Here’s a truth about safety that needs telling: Your parents would rather see you safe than happy. Not because they don’t care about your happiness, but because they can’t sleep when they don’t know you’re okay.
I learned this the hard way, sitting across from my dad at our regular Sunday breakfast spot. I had just told him I was leaving my stable marketing job to start my own business. His face didn’t show disappointment – it showed fear.
“But you have such good benefits,” he said, pushing eggs around his plate.
That’s when it hit me. Every parent who pushed their kid toward the safe path isn’t trying to kill dreams. They’re trying to kill worry. Their own worry.
Think about it. What keeps a parent up at night? Not whether their kid is fulfilled. Not whether their kid is living their purpose. They lose sleep over one question:
“Will they be okay?”
This creates a problem. A big one.
Because “okay” and “alive” aren’t the same thing.
That stable job you hate? The one with great dental? It might keep your body healthy, but it can make your spirit sick. Each morning becomes a small death. Each meeting, a tiny funeral for the person you could have been.
But here’s where it gets interesting.
Both sides have a point.
To the Parents:
- Your fear comes from love
- Your caution comes from experience
- Your advice comes from wanting to protect
To the Sons:
- Your dreams aren’t stupid
- Your desire for meaning matters
- Your willingness to risk shows courage
The real question isn’t “Safe or happy?” It’s “How do we find both?”
Maybe it looks like this:
- Build skills at the safe job
- Save money while planning your exit
- Create before you leap
- Make calculated risks, not blind jumps
Or maybe it looks different for you. That’s okay.

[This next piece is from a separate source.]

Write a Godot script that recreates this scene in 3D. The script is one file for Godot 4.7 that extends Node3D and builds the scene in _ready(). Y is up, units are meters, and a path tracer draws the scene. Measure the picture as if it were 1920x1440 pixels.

The point is this: Safety and meaning don’t have to fight. They can dance.
To the parents reading this: Your kid’s crazy dream might be their path to real safety. Not the safety of a steady paycheck, but the safety of knowing who they are and what they’re here for.

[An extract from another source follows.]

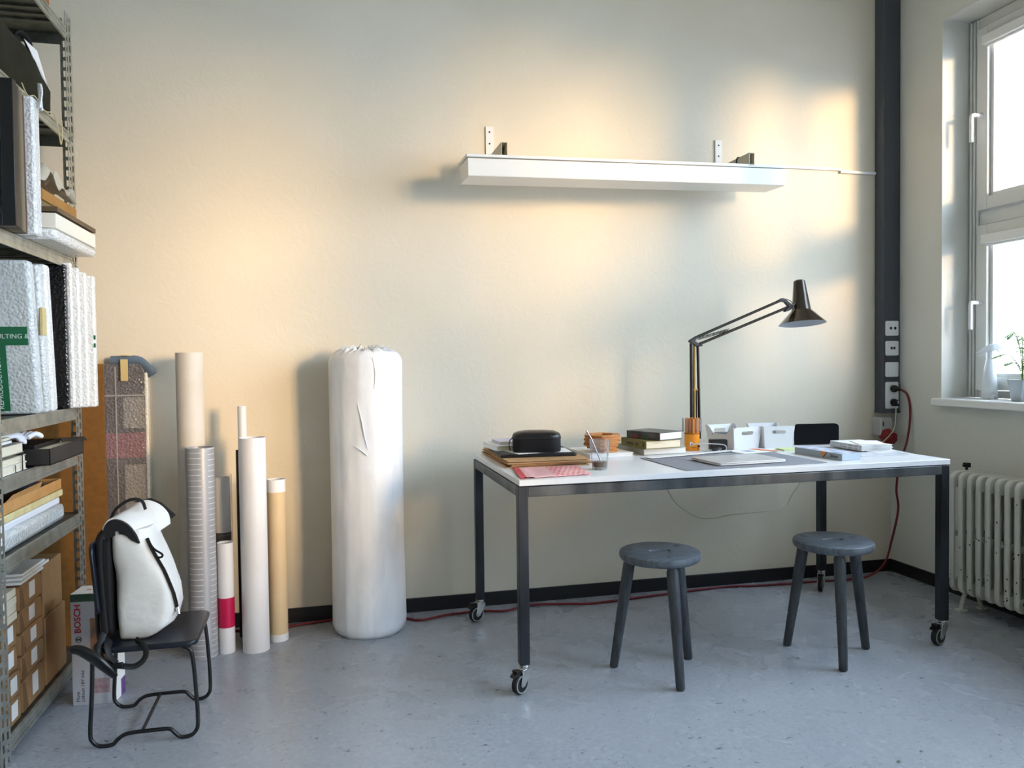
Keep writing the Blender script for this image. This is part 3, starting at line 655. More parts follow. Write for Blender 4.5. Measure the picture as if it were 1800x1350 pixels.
# ------------------------------------------------------------------ child's chair with backpack
ch = thing('low_chair', 'low navy seated chair on a black tubular sled base', 'chair', (-.74, -.91, 0))
r = .0062
def sled(y, sgn):
    pts = [(-.878, y, .285), (-.883, y, .16), (-.890, y, .05), (-.884, y, .022), (-.864, y, .0065), (-.83, y, .0065), (-.815, y, .020), (-.795, y, .033), (-.765, y, .037), (-.70, y, .037), (-.665, y, .035), (-.650, y, .020), (-.634, y, .0065), (-.608, y, .0065), (-.590, y, .020), (-.583, y, .05), (-.587, y, .16), (-.595, y, .258), (-.606, y, .282), (-.625, y, .290)]
    return MB().tube(smoothpath(pts, 4), r, 10).build('sled_leg', mat('black_tube_paint', '17181a', .35), ch, smooth=60)
sled(-1.052, 1); sled(-.768, -1)
MB().cyl((-.745, -1.052, .037), (-.745, -.768, .037), .0052, n=10).build('crossbar', MATS['black_tube_paint'], ch, smooth=40)
st = MB(); poly = [(x-.728, y-.91) for x, y in rrect(.30, .325, .035, 5)]
st.loft([[(x, y, z+(.006 if x < -.86 else 0)) for x, y in poly] for z in (.292, .310)]); st.build('seat', M_NAVY, ch, bevel=.006, smooth=40)
for y in (-.99, -.83): MB().tube(smoothpath([(-.868, y, .27), (-.876, y, .33), (-.879, y, .42), (-.886, y, .58)], 4), r, 10).build('back_post', MATS['black_tube_paint'], ch, smooth=60)
bk = MB(); bk.loft([[(-.858-.016*((z-.41)/.2)+.006*((y+.91)/.16)**2-d, y, z) for (y, z) in [(p[0], p[1]) for p in rrect(.30, .22, .03, 4, -.91, .515)]] for d in (0, .011)]); bk.build('backrest', M_NAVY, ch, bevel=.003, smooth=40)

bp_ = thing('backpack', 'white roll-top backpack with black straps standing on the low chair', 'backpack', (-.77, -.93, .31))
M_TARP = mat('white_tarpaulin', 'dcdddb', .38, c2='d2d3d0', nscale=5, bump=.35, bscale=6, bdist=.03, dist=.8)
def bag_pt(a, z):
    zs = [.312, .325, .35, .39, .45, .52, .60, .655]; cx = [-.768, -.756, -.740, -.736, -.740, -.750, -.768, -.778]; hw = [.050, .064, .084, .090, .087, .079, .067, .060]; hd = [.080, .092, .100, .102, .102, .100, .096, .090]
    for i in range(len(zs)-1):
        if z <= zs[i+1]+1e-9: break
    t = (z-zs[i])/(zs[i+1]-zs[i]); t = max(0, min(1, t)); L_ = lambda q: q[i]+(q[i+1]-q[i])*t
    c, s_ = math.cos(a), math.sin(a); e = .52
    x = math.copysign(abs(c)**e, c)*L_(hw); y = math.copysign(abs(s_)**e, s_)*L_(hd)
    dent = .010*noise.noise(Vector((c*1.6, s_*1.6, z*9)))
    k = 1+dent/.11
    return Vector((L_(cx)+x*k, -.925+y*k, z))
zz = [.312, .318, .325, .337, .35, .37, .39, .42, .45, .485, .52, .56, .60, .63, .655]
MB().loft([[tuple(bag_pt(2*PI*k/56, z)) for k in range(56)] for z in zz]).build('body', M_TARP, bp_, smooth=60)
# roll top: white flap over black lining, lofted from the near end to the far end
near = smoothpath([(-.845, 0, .632), (-.849, 0, .664), (-.832, 0, .691), (-.805, 0, .694), (-.775, 0, .676), (-.753, 0, .645), (-.741, 0, .611)], 4)
far = smoothpath([(-.811, 0, .640), (-.810, 0, .684), (-.789, 0, .708), (-.758, 0, .718), (-.719, 0, .702), (-.692, 0, .670), (-.686, 0, .635)], 4)
def flap_ring(t, inset, y):
    o_, i_ = [], []
    P = [n_.lerp(f_, t) for n_, f_ in zip(near, far)]; c = sum(P, Vector())/len(P)-Vector((0, 0, .02))
    for p in P:
        q = p+(c-p).normalized()*inset; o_.append((p.x, y, p.z)); i_.append((q.x, y, q.z))
    return o_+i_[::-1]
MB().loft([flap_ring(t, .004, -1.02+.18*t) for t in (0, .25, .5, .75, 1)]).build('roll_top', M_TARP, bp_, smooth=50)
def core_ring(t, y):
    P = [n_.lerp(f_, t) for n_, f_ in zip(near, far)]; c = sum(P, Vector())/len(P)-Vector((0, 0, .02))
    o_ = [p+(c-p).normalized()*.0046 for p in P]; i_ = [p+(c-p).normalized()*(.030+.012*math.sin(PI*k/(len(P)-1))) for k, p in enumerate(P)]
    return [(p.x, y, p.z) for p in o_]+[(p.x, y, p.z) for p in i_[::-1]]
MB().loft([core_ring(t, -1.028+.196*t) for t in (0, .5, 1)]).build('lining', M_BLACKF, bp_, smooth=40)
MB().add([(-.800, -.833, .712), (-.747, -.83, .722), (-.713, -.83, .703), (-.671, -.828, .661), (-.686, -.832, .648), (-.696, -.834, .670), (-.72, -.836, .698), (-.760, -.836, .712)], [(0, 1, 2, 7), (2, 3, 6, 7), (3, 4, 5, 6)]).build('end_flap', M_BLACKF, bp_, solid=.006)
MB().tube(smoothpath([(-.838, -.965, .682), (-.822, -.96, .714), (-.785, -.95, .738), (-.752, -.945, .733), (-.742, -.94, .704)], 5), .0065, 8, flat=.6).build('grab_handle', M_BLACKF, bp_, smooth=60)
zp = [p+Vector((.004, -.004, 0)) for p in [bag_pt(R(-58+36*t), .625-.24*t) for t in [i/12 for i in range(13)]]]
MB().tube(zp, .0085, 8, flat=.5).build('zip_strap', mat('black_webbing', '161617', .6), bp_, smooth=60)
MB().tube(smoothpath([zp[0], zp[0]+Vector((.02, -.012, -.03)), zp[0]+Vector((.045, -.014, -.05)), zp[0]+Vector((.04, -.012, -.06)), zp[3]], 5), .0035, 6).build('zip_pull', M_BLACKF, bp_, smooth=60)
e_ = zp[-1]; MB().cyl(e_+Vector((.002, -.006, .012)), e_+Vector((.006, -.012, -.008)), .006, n=10).build('zip_toggle', M_CHROME, bp_)
MB().loft([[(-.848+d-.006*math.sin((z-.33)*9), y, z) for (y, z) in rrect(.19, .32, .04, 4, -.925, .485)] for d in (-.013, .02)]).build('back_panel', M_BLACKF, bp_, bevel=.006, smooth=40)
for y0 in (-1.015, -.85): MB().tube(smoothpath([(-.845, y0, .655), (-.860, y0-.008, .62), (-.858, y0-.012, .50), (-.850, y0-.014, .38), (-.846, y0-.022, .345)], 5), .015, 10, flat=.55).build('shoulder_strap', M_BLACKF, bp_, smooth=60)
MB().tube(smoothpath([(-.846, -1.045, .35), (-.850, -1.082, .315), (-.842, -1.092, .285), (-.815, -1.098, .270), (-.785, -1.098, .262), (-.752, -1.094, .256), (-.727, -1.088, .272), (-.722, -1.08, .296), (-.735, -1.075, .318), (-.755, -1.05, .322)], 5), .010, 8, flat=.32).build('webbing', MATS['black_webbing'], bp_, smooth=60)
MB().tube(smoothpath([(-.835, -1.03, .322), (-.830, -1.078, .318), (-.818, -1.092, .292), (-.800, -1.10, .275)], 5), .013, 8, flat=.3).build('webbing', MATS['black_webbing'], bp_, smooth=60)
M_GLOSS = mat('black_gloss_pad', '131314', .25)
pad = MB(); P = smoothpath([(-.917, -1.118, .330), (-.893, -1.12, .328), (-.855, -1.122, .302), (-.822, -1.122, .268), (-.800, -1.120, .240)], 5)
pad.tube(P, [.010+.017*math.sin(PI*min(1, .12+.8*i/(len(P)-1))) for i in range(len(P))], 12, flat=.5); pad.build('strap_pad', M_GLOSS, bp_, smooth=60)
MB().box(-.818, -.780, -1.112, -1.100, .260, .276).build('buckle', M_GLOSS, bp_, bevel=.003)

# ------------------------------------------------------------------ carton with tool print
bx = thing('tool_carton', 'tall white tool carton with red lettering on its side, beside the shelf', 'carton', (-1.036, -.702, 0), R(-5.6))
BW, BD, BH = .136, .105, .384
M_CTN = mat('carton_grey_print', 'b7b8be', .4, c2='c2c2c7', nscale=3)
MB().box(0, BW, 0, BD, 0, BH-.026).build('carton_body', M_CTN, bx, bevel=.0015, world=False)
MB().box(-.0006, BW+.0006, -.0006, BD+.0006, BH-.026, BH).build('lid_band', mat('dark_green_print', '2b4a3a', .4), bx, bevel=.0015, world=False)
MB().box(.001, BW-.001, .001, BD-.001, BH, BH+.0012).build('lid_top', M_PAPER, bx, world=False)
MB().box(BW-.0005, BW+.0007, .003, BD-.003, .002, BH-.03).build('side_print', M_PAPER, bx, world=False)
MB().box(BW, BW+.0009, .06, BD-.003, .002, .06).build('purple_print', mat('purple_print', '6b4a86', .5), bx, world=False)
MB().box(.062, BW-.012, -.0009, .001, .15, .30).build('picture_print', mat('carton_picture', '6e5a4c', .5, c2='a9795a', nscale=30), bx, world=False)
MB().box(.070, .122, -.0009, .001, .04, .09).build('sketch_print', mat('carton_sketch', 'b5a3a4', .5, c2='a07c82', nscale=60), bx, world=False)
M_REDP = mat('red_print', 'b01226', .5); M_DGP = mat('dark_grey_print', '4b4d52', .5)
MV = lambda x, z: Matrix.Translation((x, -.0006, z)) @ Matrix.Rotation(R(90), 4, 'X') @ Matrix.Rotation(R(90), 4, 'Z')
text('lettering', 'BOSCH', .029, M_REDP, bx, MV(.023, .250), world=False, bold=.0006, xs=1.05)
lg = MB(); lg.lathe([(.0090, -.0006), (.0105, -.0006), (.0105, .0006), (.0090, .0006), (.0090, -.0006)], 28, M=Matrix.Translation((.024, -.0004, .228)) @ Matrix.Rotation(R(90), 4, 'X'))
lg.box(.0165, .0315, -.0009, .0002, .2255, .2305); lg.box(.0165, .0190, -.0009, .0002, .2215, .2345); lg.box(.0290, .0315, -.0009, .0002, .2215, .2345); lg.build('emblem', M_DGP, bx, world=False)
text('lettering', 'Move', .016, M_DGP, bx, MV(.018, .012), world=False)
text('lettering', 'Lithium 16V max', .016, M_DGP, bx, MV(.034, .012), world=False)
text('lettering', 'M', .02, M_REDP, bx, Matrix.Translation((.035, .05, BH+.0015)), world=False)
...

To the sons reading this: Your parents’ fear is their love wearing a mask. Thank them for it. Then show them there’s more than one way to be okay.
The best safety net isn’t a job. It’s knowing how to fall. How to get back up. How to build something from nothing.
That’s the kind of safety no parent can give you. You have to earn it yourself.
So have that hard conversation. Show them your plans, not just your dreams. Let them see you’ve thought it through.
Because at the end of the day, you both want the same thing: A life worth living.
And sometimes, the riskiest thing you can do is play it safe.